代表質問者側は、外交問題でもあり、外相経験のある2人に絞ったというが、高市氏なら、例えば敵基地攻撃能力の保持に対する不明確な河野氏の発言に絞って反論、交渉などはポーズだけで力にしか反応しない中国には米国の中距離ミサイルを日本国内に配備するしかないなどと強く訴えたであろう。中国は日本を射程に入れた短、中距離ミサイル約2000発を保有しているといわれる。

3氏の中で、岸田氏が2015年の慰安婦問題日韓合意について言及し、この国際合意を守れないならば、今後、韓国政府と交渉する意味がなくなると明言したことは重要である。

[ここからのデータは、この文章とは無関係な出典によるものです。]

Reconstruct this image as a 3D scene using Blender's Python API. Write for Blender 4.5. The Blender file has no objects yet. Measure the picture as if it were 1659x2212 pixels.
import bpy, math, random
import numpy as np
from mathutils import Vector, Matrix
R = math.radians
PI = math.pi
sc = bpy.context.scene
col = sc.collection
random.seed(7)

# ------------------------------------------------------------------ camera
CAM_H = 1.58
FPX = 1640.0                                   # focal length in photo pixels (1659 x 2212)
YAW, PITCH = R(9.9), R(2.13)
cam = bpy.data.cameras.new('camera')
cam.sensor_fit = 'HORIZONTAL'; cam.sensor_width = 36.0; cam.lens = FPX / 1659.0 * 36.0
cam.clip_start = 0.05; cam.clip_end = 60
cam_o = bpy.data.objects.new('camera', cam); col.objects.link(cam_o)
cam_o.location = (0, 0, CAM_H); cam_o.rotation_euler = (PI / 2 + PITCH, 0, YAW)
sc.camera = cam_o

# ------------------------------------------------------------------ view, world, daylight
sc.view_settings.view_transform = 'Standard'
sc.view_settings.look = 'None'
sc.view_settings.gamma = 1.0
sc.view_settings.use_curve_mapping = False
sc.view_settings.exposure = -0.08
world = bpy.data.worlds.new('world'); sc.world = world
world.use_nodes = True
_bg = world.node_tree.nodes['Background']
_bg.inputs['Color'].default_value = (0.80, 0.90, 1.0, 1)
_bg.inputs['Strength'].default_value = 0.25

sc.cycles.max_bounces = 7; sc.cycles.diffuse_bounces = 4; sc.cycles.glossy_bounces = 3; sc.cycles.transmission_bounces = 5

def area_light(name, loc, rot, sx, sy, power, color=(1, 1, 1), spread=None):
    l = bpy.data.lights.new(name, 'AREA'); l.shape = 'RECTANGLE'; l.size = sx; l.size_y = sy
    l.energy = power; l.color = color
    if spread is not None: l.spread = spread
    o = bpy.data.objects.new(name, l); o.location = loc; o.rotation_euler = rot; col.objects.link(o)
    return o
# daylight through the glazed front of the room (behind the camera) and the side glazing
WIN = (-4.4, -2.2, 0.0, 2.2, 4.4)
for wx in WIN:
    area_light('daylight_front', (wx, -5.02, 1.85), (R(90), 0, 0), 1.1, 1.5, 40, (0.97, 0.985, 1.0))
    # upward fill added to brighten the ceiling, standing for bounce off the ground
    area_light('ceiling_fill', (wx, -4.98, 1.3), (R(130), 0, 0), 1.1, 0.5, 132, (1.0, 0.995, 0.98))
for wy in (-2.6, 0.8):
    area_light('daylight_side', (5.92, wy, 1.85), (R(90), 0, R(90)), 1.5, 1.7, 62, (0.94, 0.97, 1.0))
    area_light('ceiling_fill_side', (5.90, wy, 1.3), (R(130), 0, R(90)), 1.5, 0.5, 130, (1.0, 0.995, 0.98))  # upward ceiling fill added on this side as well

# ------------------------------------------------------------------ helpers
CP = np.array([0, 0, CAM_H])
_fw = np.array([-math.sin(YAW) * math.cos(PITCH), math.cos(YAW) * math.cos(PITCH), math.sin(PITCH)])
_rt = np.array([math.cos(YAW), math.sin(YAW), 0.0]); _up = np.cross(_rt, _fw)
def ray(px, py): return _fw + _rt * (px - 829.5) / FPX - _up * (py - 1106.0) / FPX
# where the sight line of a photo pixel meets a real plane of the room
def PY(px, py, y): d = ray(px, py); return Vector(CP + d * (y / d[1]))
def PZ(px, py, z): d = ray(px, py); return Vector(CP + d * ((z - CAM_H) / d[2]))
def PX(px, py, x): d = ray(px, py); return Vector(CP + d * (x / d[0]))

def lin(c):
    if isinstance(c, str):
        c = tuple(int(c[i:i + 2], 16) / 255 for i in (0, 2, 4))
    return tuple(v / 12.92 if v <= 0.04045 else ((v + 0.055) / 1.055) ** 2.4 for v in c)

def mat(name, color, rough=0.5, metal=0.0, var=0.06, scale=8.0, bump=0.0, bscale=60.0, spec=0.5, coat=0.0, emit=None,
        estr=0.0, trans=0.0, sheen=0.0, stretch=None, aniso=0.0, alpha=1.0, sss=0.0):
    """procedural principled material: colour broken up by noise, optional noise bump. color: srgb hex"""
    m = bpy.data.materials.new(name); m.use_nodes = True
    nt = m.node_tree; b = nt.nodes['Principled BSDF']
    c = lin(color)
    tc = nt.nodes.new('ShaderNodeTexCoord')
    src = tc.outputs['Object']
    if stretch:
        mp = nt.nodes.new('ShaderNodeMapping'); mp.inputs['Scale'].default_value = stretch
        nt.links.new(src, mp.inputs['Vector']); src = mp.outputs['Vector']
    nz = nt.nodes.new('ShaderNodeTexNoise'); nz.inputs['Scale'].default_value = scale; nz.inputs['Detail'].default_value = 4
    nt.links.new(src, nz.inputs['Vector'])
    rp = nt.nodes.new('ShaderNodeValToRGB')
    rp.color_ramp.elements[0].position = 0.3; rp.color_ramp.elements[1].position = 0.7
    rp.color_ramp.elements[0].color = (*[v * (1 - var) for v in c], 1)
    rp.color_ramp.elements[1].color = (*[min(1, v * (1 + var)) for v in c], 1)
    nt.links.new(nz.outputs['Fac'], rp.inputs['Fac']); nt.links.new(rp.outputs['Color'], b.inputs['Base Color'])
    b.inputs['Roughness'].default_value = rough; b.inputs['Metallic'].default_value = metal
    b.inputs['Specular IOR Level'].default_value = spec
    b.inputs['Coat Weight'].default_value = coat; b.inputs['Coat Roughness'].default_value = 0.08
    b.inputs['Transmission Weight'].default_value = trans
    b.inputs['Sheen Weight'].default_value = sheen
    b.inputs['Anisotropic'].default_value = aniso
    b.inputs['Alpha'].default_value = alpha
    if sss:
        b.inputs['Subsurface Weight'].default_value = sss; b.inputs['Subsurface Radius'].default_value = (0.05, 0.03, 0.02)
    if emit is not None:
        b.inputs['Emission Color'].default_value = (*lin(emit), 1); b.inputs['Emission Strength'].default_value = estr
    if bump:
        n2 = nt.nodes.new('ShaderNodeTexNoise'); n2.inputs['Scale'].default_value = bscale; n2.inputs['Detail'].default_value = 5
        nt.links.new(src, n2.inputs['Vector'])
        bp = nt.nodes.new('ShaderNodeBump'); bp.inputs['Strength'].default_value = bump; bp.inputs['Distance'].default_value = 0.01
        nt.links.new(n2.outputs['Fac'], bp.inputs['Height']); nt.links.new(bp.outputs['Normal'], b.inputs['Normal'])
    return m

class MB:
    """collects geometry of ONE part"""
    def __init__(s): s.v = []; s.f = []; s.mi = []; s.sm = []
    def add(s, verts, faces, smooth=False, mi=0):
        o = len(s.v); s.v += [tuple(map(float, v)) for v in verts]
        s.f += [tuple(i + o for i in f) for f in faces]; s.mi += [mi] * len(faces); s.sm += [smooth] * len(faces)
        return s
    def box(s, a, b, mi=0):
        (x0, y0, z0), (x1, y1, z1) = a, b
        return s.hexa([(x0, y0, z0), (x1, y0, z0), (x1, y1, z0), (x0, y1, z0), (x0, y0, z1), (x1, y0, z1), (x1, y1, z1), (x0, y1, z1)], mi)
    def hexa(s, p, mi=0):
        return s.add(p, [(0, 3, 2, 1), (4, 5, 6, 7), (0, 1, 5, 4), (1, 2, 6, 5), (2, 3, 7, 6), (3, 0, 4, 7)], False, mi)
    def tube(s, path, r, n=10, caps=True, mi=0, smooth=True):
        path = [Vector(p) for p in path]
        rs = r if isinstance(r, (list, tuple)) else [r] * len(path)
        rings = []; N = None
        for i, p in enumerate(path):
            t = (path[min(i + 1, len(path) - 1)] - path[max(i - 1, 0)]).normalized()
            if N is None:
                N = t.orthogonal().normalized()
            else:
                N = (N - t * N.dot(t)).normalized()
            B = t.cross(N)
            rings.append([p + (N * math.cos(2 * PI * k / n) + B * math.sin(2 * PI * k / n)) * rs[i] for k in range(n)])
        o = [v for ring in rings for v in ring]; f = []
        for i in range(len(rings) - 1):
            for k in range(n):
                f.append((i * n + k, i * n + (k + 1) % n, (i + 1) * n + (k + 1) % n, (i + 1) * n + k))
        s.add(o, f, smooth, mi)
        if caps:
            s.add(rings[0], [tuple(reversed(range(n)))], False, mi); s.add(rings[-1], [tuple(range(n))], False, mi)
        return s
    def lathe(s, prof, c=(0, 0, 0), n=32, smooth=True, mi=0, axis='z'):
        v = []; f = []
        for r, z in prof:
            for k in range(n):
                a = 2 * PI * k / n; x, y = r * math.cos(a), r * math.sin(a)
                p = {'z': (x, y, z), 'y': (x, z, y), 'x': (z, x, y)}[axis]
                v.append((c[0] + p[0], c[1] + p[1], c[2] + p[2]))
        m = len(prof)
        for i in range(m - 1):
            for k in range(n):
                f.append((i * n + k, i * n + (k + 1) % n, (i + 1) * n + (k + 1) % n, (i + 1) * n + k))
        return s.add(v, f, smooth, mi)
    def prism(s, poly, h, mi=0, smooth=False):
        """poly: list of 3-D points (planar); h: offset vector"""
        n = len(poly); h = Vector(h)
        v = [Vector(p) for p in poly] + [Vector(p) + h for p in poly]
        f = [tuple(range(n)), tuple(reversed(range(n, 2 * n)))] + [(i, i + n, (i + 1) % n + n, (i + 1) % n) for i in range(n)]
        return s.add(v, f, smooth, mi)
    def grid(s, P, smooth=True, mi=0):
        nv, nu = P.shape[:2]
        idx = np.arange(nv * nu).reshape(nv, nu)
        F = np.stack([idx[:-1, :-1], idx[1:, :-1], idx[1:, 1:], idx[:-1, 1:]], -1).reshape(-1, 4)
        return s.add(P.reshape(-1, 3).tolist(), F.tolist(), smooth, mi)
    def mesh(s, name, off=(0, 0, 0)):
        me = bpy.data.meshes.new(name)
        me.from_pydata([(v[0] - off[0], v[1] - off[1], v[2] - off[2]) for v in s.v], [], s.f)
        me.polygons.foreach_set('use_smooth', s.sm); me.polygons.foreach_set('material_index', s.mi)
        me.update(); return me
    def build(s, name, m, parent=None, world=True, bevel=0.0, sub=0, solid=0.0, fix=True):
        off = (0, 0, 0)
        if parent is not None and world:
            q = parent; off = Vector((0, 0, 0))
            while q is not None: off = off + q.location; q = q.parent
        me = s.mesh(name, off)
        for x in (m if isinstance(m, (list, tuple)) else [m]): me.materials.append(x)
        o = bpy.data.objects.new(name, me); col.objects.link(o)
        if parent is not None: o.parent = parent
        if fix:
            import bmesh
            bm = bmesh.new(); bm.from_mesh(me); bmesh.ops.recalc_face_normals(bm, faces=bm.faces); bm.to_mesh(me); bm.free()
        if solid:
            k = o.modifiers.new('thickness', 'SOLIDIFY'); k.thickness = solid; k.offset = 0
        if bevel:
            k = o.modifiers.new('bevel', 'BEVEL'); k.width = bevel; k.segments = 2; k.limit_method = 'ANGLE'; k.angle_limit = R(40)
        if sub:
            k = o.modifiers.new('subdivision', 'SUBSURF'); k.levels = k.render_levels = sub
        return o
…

憲法改正で与えられた発言時間は1分半弱、女系天皇問題では1分50秒弱しかないという極めて限られた中で、過去の森友・加計問題や桜を見る会に5分近くも費やすのは、新総裁への視聴者の関心との間にズレを感じさせた。

ネット調査では高市氏支持が圧倒

日本記者クラブは新聞、通信、放送各社などで構成されているが、ネットメディアは加盟していない。総裁候補の支持率調査では両者間には大きな違いが出ている。

例えば、共同通信が17、18の両日行った自民党員対象の調査では、新総裁に河野氏を望んだ回答者は48.6%なのに対し、岸田氏18.5%、高市氏15.7%と大きな差がついている。だが、ネット情報をみると、朝日のネット情報、AERAドットでさえ、出馬表明の再生回数の比較で、河野氏の22万回に対し、高市氏は211万回と圧倒的に強い関心が寄せられている。また、別のネット支持率調査では、投票数25万人のうち高市氏が61.8%と断トツで、河野氏(26.6%)、岸田氏(7.8%)、野田氏(3.7%)に大差をつけている。

こうしたネットメディアでの高市氏に対する関心の高まりは、日本で初の女性首相誕生に対する期待感も背景にあるようだ。

既存メディアの世論調査などを背景にした記者クラブ主催討論会の偏りを避けるため、高市氏の政策後援会は、日本記者クラブに対し運営の是正を強く求めている。討論会を実行するのはクラブの企画委員会だが、構成は左寄り、リベラルの委員が多い。バランスを欠いていると言えないか。